In Rosen’s view, the Times’ coverage of Clinton amounts almost to an original sin, and the paper has never come to terms with its readers — who, he writes, “are appalled by Trump and want to see his dark sides further exposed. They want the Times to be tougher on his supporters and more relentless in calling out his lying, his racism, his misogyny, his xenophobia. They want Times journalists to see what they see — an assault on democratic institutions — and to act accordingly. And they want a reckoning with the coverage of Hillary Clinton in 2016 because they know that somehow this is in the way of all other things.”

Of course, the reason that the Times has come under fire from liberals is that they see it as their paper. Whatever criticisms they give voice to are mild compared to the vitriol from the right — as we’ve experienced in recent days with the reaction of Newt Gingrich and others to the Times’ 1619 Project, marking the 400th anniversary of slavery in what became the United States. The 1619 Project promises to be a landmark achievement for the Times, which makes it all the more appalling that right-wing critics would rather defend white supremacy than come to terms with slavery’s legacy.

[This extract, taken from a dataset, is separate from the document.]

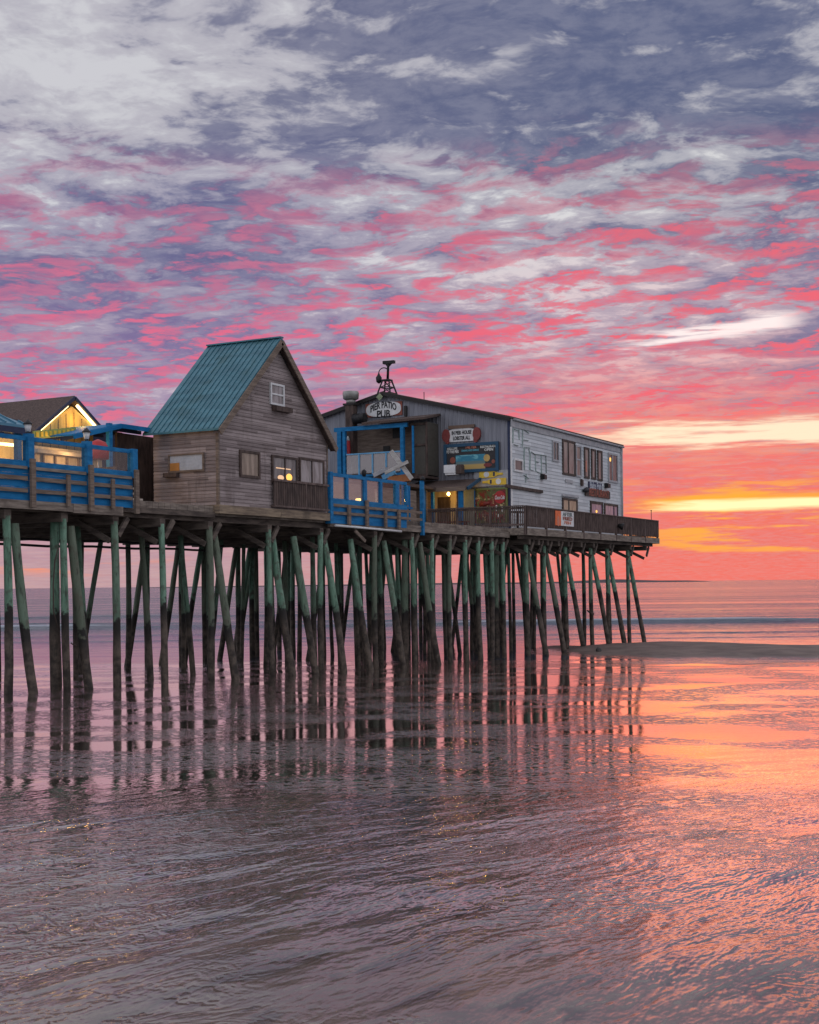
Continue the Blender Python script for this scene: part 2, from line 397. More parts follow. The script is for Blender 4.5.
def thing(name, loc, label, cat, group=None):
    o = bpy.data.objects.new(name, None); o.empty_display_size = .3; COL.objects.link(o); o.location = loc
    ORG[o.name] = tuple(loc); return tag(o, label, cat, group)
def solo(mb, name, mat, loc, label, cat, group=None, kind=None):
    """a thing that is a single mesh with its origin at loc"""
    ob = mb.build(name, mat); ob.data.transform(Matrix.Translation(-Vector(loc))); ob.location = loc
    ORG[ob.name] = tuple(loc)
    return tag(ob, label, cat, group, kind)
class PL:
    """a wall plane facing the camera side: axis 'y' (faces -y) or 'x' (faces -x); u runs along it, d stands proud of it"""
    def __init__(s, ax, c): s.ax = ax; s.c = c
    def P(s, u, z, d=0.): return (u, s.c-d, z) if s.ax == 'y' else (s.c-d, u, z)
    def box(s, mb, u0, u1, z0, z1, d0, d1):
        if s.ax == 'y': mb.box(u0, u1, s.c-d1, s.c-d0, z0, z1)
        else: mb.box(s.c-d1, s.c-d0, u0, u1, z0, z1)
        return mb
    def at(s, px, py):
        dx_ = px-409.5; dy_ = py-HC; c_, s_ = cos(ROLL), sin(ROLL)
        X = (dx_*c_-dy_*s_)/F; D = (dx_*s_+dy_*c_)/F
        r = (cos(HD)+X*sin(HD), sin(HD)-X*cos(HD), -D)
        if s.ax == 'y': k = s.c/r[1]; return r[0]*k, CH+r[2]*k
        k = s.c/r[0]; return r[1]*k, CH+r[2]*k
    def disc(s, mb, u, z, ru, rz, d0, d1, n=28):
        poly = [(u+ru*cos(2*pi*k/n), z+rz*sin(2*pi*k/n)) for k in range(n)]
        mb.prism(poly, s.ax, s.c-d0, s.c-d1); return mb
def proj(p):
    x, y, z = p; f_ = x*cos(HD)+y*sin(HD); X = (x*sin(HD)-y*cos(HD))/f_; D = (CH-z)/f_
    c_, s_ = cos(ROLL), sin(ROLL); return 409.5+F*(X*c_+D*s_), HC+F*(-X*s_+D*c_)
def text(s, plane, u, z, h, mat, parent, name='lettering', d=.05, width=None, arc=0., shear=0., ext=.008, bold=.035):
    """raised letters centred at (u, z) on a wall plane; arc bends the line upward in the middle"""
    cu = bpy.data.curves.new('t', 'FONT'); cu.body = s; cu.size = h*1.38; cu.align_x = 'CENTER'; cu.align_y = 'CENTER'
    cu.offset = bold*h; cu.extrude = ext; cu.shear = shear; cu.resolution_u = 3
    to = bpy.data.objects.new('t', cu); COL.objects.link(to)
    me = bpy.data.meshes.new_from_object(to); bpy.data.objects.remove(to); bpy.data.curves.remove(cu)
    xs = [v.co.x for v in me.vertices]; w = max(xs)-min(xs); k = (width/w) if width else 1.
    o = ORG[parent.name]
    sgn = 1 if plane.ax == 'y' else -1
    for v in me.vertices:
        X, Y, Z = v.co.x*k, v.co.y, v.co.z
        if arc: Y += arc*(1-(X/(w*k/2))**2)
        p = plane.P(u+sgn*X, z+Y, d+Z); v.co = (p[0]-o[0], p[1]-o[1], p[2]-o[2])
    me.materials.append(M[mat]); me.name = name
    ob = bpy.data.objects.new(name, me); COL.objects.link(ob); ob.parent = parent; ORG[ob.name] = o
    return ob
def window(root, pl_, u0, u1, z0, z1, frame='dark_wood', pane='glass_curtain', bars_u=(), bars_z=(), t=.07, d=.06, sill=None):
    """frame part with its pane, set into / proud of the wall"""
    u0, u1 = sorted((u0, u1)); z0, z1 = sorted((z0, z1))
    fr = MB()
    pl_.box(fr, u0, u0+t, z0, z1, -.02, d); pl_.box(fr, u1-t, u1, z0, z1, -.02, d)
    pl_.box(fr, u0+t, u1-t, z0, z0+t, -.02, d-.002); pl_.box(fr, u0+t, u1-t, z1-t, z1, -.02, d-.002)
    for k in bars_u: c_ = u0+(u1-u0)*k; pl_.box(fr, c_-t*.4, c_+t*.4, z0+t, z1-t, .0, d-.008)
    for k in bars_z: c_ = z0+(z1-z0)*k; pl_.box(fr, u0+t, u1-t, c_-t*.4, c_+t*.4, .0, d-.012)
    f = fr.build('window', frame, root)
    pm_ = MB(); pl_.box(pm_, u0+t*.8, u1-t*.8, z0+t*.8, z1-t*.8, 0.002, .022); pm_.build('pane', pane, f)
    if sill:
        sb = MB(); pl_.box(sb, u0-.05, u1+.05, z0-.06, z0-.003, .0, d+.06); sb.build('sill', sill, f)
    return f
def lamp(name, loc, power, color, radius=.06, parent=None):
    l = bpy.data.lights.new(name, 'POINT'); l.energy = power; l.color = color; l.shadow_soft_size = radius
    o = bpy.data.objects.new(name, l); COL.objects.link(o); o.location = loc
    return o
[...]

As Baquet said during the meeting with his staff, “Look, we are scrutinized. I ran another newspaper [the Los Angeles Times]. I’ve never seen anything like this. We are scrutinized more than any other news organization in the country, in the world probably. To be frank, some of that comes with being the biggest and, I would argue, the best. And as hard as it is to do this, I think we have to accept it.”

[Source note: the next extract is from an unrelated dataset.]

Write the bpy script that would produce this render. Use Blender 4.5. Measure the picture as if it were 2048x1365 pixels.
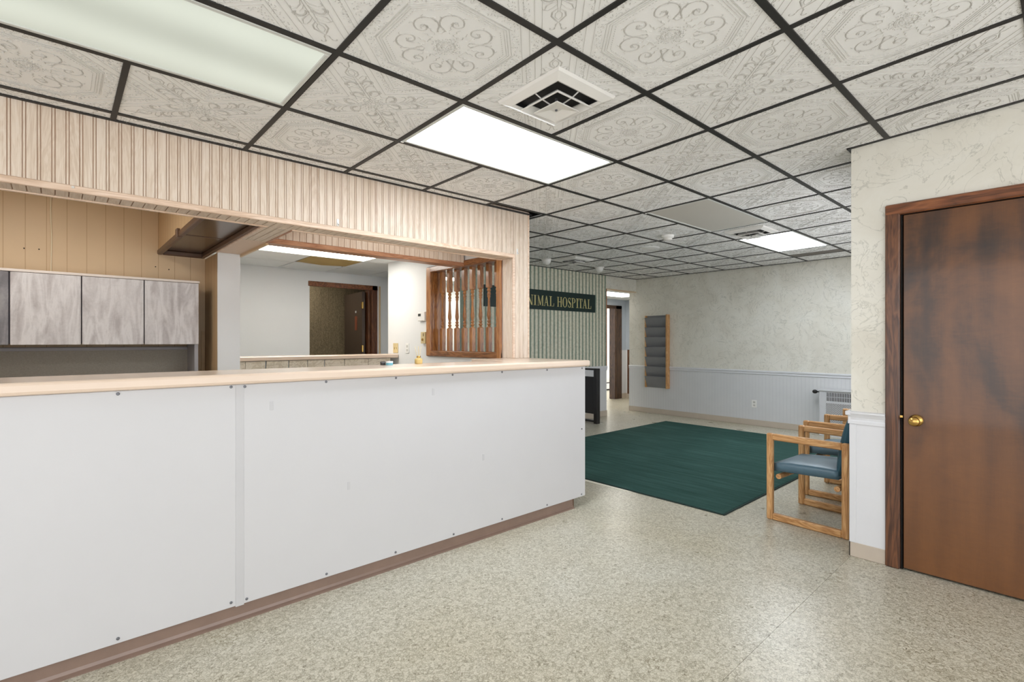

Baquet is right. As good as The Washington Post and The Wall Street Journal are, the Times is still our best, most comprehensive general-interest newspaper. It is far from perfect. I’m still angry about the way it covered the run-up to the war in Iraq, the Whitewater non-scandal, and, yes, the 2016 campaign. If you’d like to go back a century, Walter Lippmann wrote that it blew the Russian Revolution and its aftermath as well.

But the Times’ journalistic values — offering a tough but straight report on what its editors have judged to be the most important news of the day — are always going to clash with the wishes of some of its audience to see their opinions and beliefs affirmed rather than challenged.

The Times has gone too far in normalizing Trump and Trumpism, and it often falls short on tone and emphasis. But you know what? We can adjust for that. It’s worth it.